Imagine trying to sell media to a Starbucks marketing manager. You’ve finally landed a meeting and you’re sitting in the over-sized chair with your sweaty hands holding your 3.59$ sugary ice caramel latte when he looks up at you and says those three magical words (in what feels like slow motion)“Sure I’ll buy”. And then comes the but “but, I only need to target new users who have never been to the store before”.
You will probably think he/she is crazy. I mean, what are the chances that a US citizen has never laid foot in a Starbucks? And even if such citizens exist – who guarantees that they will be loyal Starbucks customers for life?
Well, mobile markets do this. Even the attribution companies (as far as I know besides Appsflyer which allows a configurable lifetime window) will only credit an install to a source once in a lifetime. So, a user can install an app, never use it, uninstall it. Install 3 years later – and the media channel will not get the attribution for the install.

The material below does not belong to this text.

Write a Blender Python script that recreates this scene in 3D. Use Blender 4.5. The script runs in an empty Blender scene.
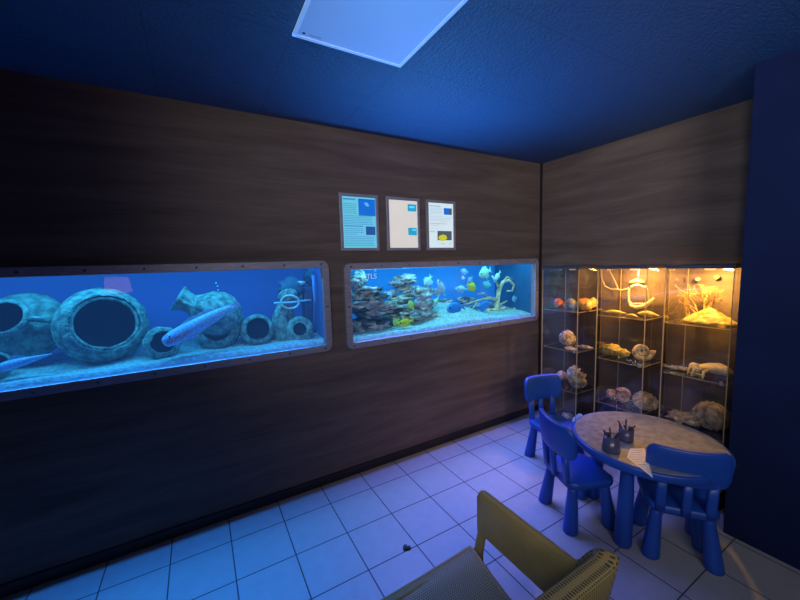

The retailers (in our example) might say “well – once they are in our store we can communicate with them, get them to sign up to our Starbucks reward membership card”.
Sure that seems crazy. But so are most mobile marketers today. Of course, you can claim that marketing to an existing mobile user is much easier via effective methods like push-notifications. (even though in certain categories over 60% of users turn them off) But that’s not far from the retail marketing manager saying they can retain and market products via their mail program.They can, but just as consumers get so many snail mails – they get many pushes a day from dozens of apps assuming they are not part of the 60% who turned them off.
The battle for the next big app
Mobile habits are not far from our regular commerce and entertainment ones. We purchase goods at many different retailers simultaneously, watch different TV series in parallel, and use different similar apps at the same time.
Users are installing fewer apps. According to a survey done by Tune, Most Americans install approximately 1.5 apps per month. Not zero, but nothing to write home about either. It’s a difficult time to be an app when users are always looking for the next big thing.
A mobile app is not a captivating audience machine. Mobile marketers know this, they know that most users will not use the app the day after they install it. But the thinking is too binary. Most marketers treat these users as churned users. Not as an opportunity to reach a customer who is unaware of the product and needs to be motivated to engage with it.
Stop users from “playing the field”
Some mobile marketers do use re-engagement ads to push users down the funnel from install to purchase. But this is mainly done in the sidelines of e-commerce apps and doesn’t go deeper than the first purchase. Sure, your whale strategy game player has already spent $100K on your game and is rather active. But ( and I hate to break your heart here) he is probably doing the same in a few games in parallel. Basically, he is “playing the app field.” The same goes for a taxi app user – he is active but uses more than one taxi app. Why not get your consumer to order the next ride, play the next game, purchase the next item with you? Play only on your app field?
Some of the reluctance of mobile marketers to spend more on re-engagement ads stems from the fact that they calculate the costs and revenues from the install to know how much they can pay per install. They need to differentiate the extra revenue from the regular LTV and make sure not to credit to the install source. Technically, it’s easy – all attribution companies allow you to associate events in a defined window to a re-engagement ad event. But maybe marketers find it to be too messy and complex.
Because the app market is bursting with the “next big thing” or app on a daily basis, and users spend more time in fewer apps, app marketers should take a second look at re-engagement ads. As a whole, we should break the mold and stop thinking in terms of CPI vs LTV. All marketing should be transactional. Measure the ROAS on a single transaction. Sure, when entering a market the main transaction is an install, but then spend like crazy as long as you have ROAS per transaction and be willing to allocate funds to re-engagement ads to bring back those users later. Getting new customers to visit Starbucks is important, but it won’t necessarily matter in the long run if they don’t end up coming back. After all, a Starbucks rewards card by itself can only take you so far.